Should the Government Pay More for Cyber Talent?

January 7, 2017, 3:47 PM UTC
A man hold a wallet, filled with dollar bills.
Photograph by Thomas Trutschel—Photothek via Getty Images

A version of this post originally appeared in the Cyber Saturday edition of Data Sheet, Fortune’s daily tech newsletter.

A security engineer who goes by Aloria posed a blunt question on Twitter last week: “How the hell does the CISO [Chief Information Security Officer] of the FTC make less than I do..?” asked Aloria, who works for Tumblr — a place she describes as a “cat meme sharing site.”

Aloria’s tweet, included a link to a job opening at the federal consumer protection agency, which promises to pay up to $160,000 for a CISO. In response, I questioned (perhaps impolitely) whether the point was a fair one. After all, the FTC is the public sector and, for many Americans, $160K would be a very fine salary to live in Washington, DC.

But suffice to say Twitter sided with Aloria in no uncertain terms. A group of security types piped up and said, in effect, “you get what you pay for, and no CISO worth her salt is going to take a big pay cut to muck around at some agency—that’s why government IT is so crummy.” Meanwhile, a recent report suggests the median CISO salary is $204,000 nationwide, and $225,000 in Washington.

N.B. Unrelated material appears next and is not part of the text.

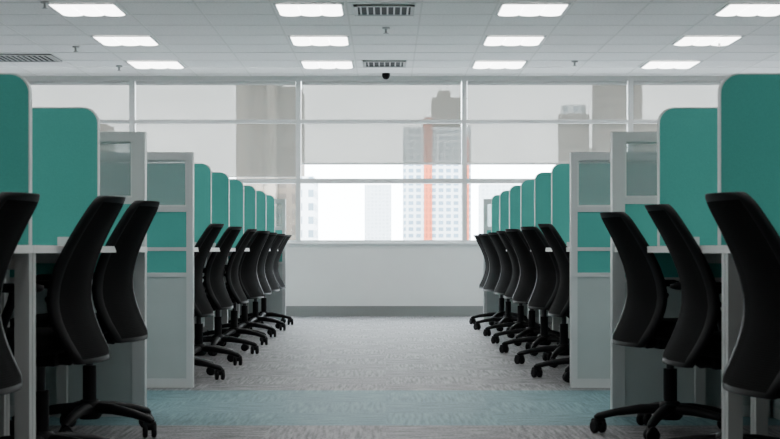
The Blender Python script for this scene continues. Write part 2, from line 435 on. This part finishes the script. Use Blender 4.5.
# ---------------------------------------------------------------- city outside
def tower(name,x0,x1,y,d,top,k,extra=()):
    b=MB(); cx=(x0+x1)/2
    b.box(x0-cx,x1-cx,0,d,-60,top,k)
    for (a,c,t,kk,yo) in extra: b.box(a-cx,c-cx,yo,d*.8,-60 if yo<0 else top,t,kk)
    b.obj(name,(cx,y,0))
tower('apartment_tower',7,34,600,25,50,'facA',[(15.2,18.4,54,'facO',-1.0),(31.6,33.2,46,'facO',-.8),(18.6,30,62,'facD',2),(21,26,65,'facT',4)])
tower('office_tower_tan',-30,-22,300,20,42,'facT',[(-26.5,-24.5,40,'facD',-.6)])
tower('office_tower_tan',-21.9,-17.5,305,18,34,'facD')
tower('white_apartment_block',-17.2,-14,290,20,15,'facW')
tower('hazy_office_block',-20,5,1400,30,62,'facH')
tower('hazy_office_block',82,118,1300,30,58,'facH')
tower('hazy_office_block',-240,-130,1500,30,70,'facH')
tower('office_tower_grey',64,80,520,20,36,'facT')
tower('office_tower_grey',118,170,700,20,60,'facT')
tower('office_tower_grey',-150,-105,560,20,48,'facT')
b=MB()
for cx,r,t in ((74,8,57),(60,5,47)):
    b.tube([(cx-70,0,-60),(cx-70,0,t-3)],r,'facD',28); b.tube([(cx-70,0,t-3),(cx-70,0,t)],r*.8,'facA',28)
b.obj('round_tower',(70,480,0))
b=MB(); b.box(-1500,1500,60,2500,-61,-60,'base'); b.obj('ground_city')

# ---------------------------------------------------------------- world
w=bpy.data.worlds.new('overcast_sky'); bpy.context.scene.world=w; w.use_nodes=True
nt=w.node_tree; bg=nt.nodes['Background']
tc=nt.nodes.new('ShaderNodeTexCoord'); s=nt.nodes.new('ShaderNodeSeparateXYZ'); r=nt.nodes.new('ShaderNodeValToRGB')
nt.links.new(tc.outputs['Generated'],s.inputs[0]); nt.links.new(s.outputs['Z'],r.inputs[0])
r.color_ramp.elements[0].color=(.93,.97,1,1); r.color_ramp.elements[1].color=(.80,.90,1,1)
nt.links.new(r.outputs[0],bg.inputs[0]); bg.inputs[1].default_value=19.0

# ---------------------------------------------------------------- camera
cam=bpy.data.cameras.new('camera'); co=bpy.data.objects.new('camera',cam); C.objects.link(co)
co.location=(0,0,.76); co.rotation_euler=(math.radians(90),0,0)
cam.sensor_width=36; cam.lens=36*1500/780
cam.shift_x=(390-386)/780; cam.shift_y=(250-219.5)/780
cam.clip_end=5000; cam.clip_start=.05
cam.dof.use_dof=True; cam.dof.focus_distance=15.0; cam.dof.aperture_fstop=11.0
bpy.context.scene.camera=co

I understand the argument, but am still not sure I agree. First, the government is never going to compete with the private sector on wages. All it can offer is some prestige (perhaps) and a sense of public mission. And even if we agree the FTC should pay more, who among you would like to pay more tax to make it happen? I thought so. And keep in mind, this is one security officer at one agency. Any proposed pay raise would also have to be replicated for specialized jobs across the civil service.

Meanwhile, Geoff Belknap, the chief security officer of business messaging service Slack joined in to argue that it takes money to attract crucial skills —and that the “more tax” argument is too simplistic.

So there you have it. The debate remains open. We’ll see how President Trump addresses this perceived security skill shortage in government.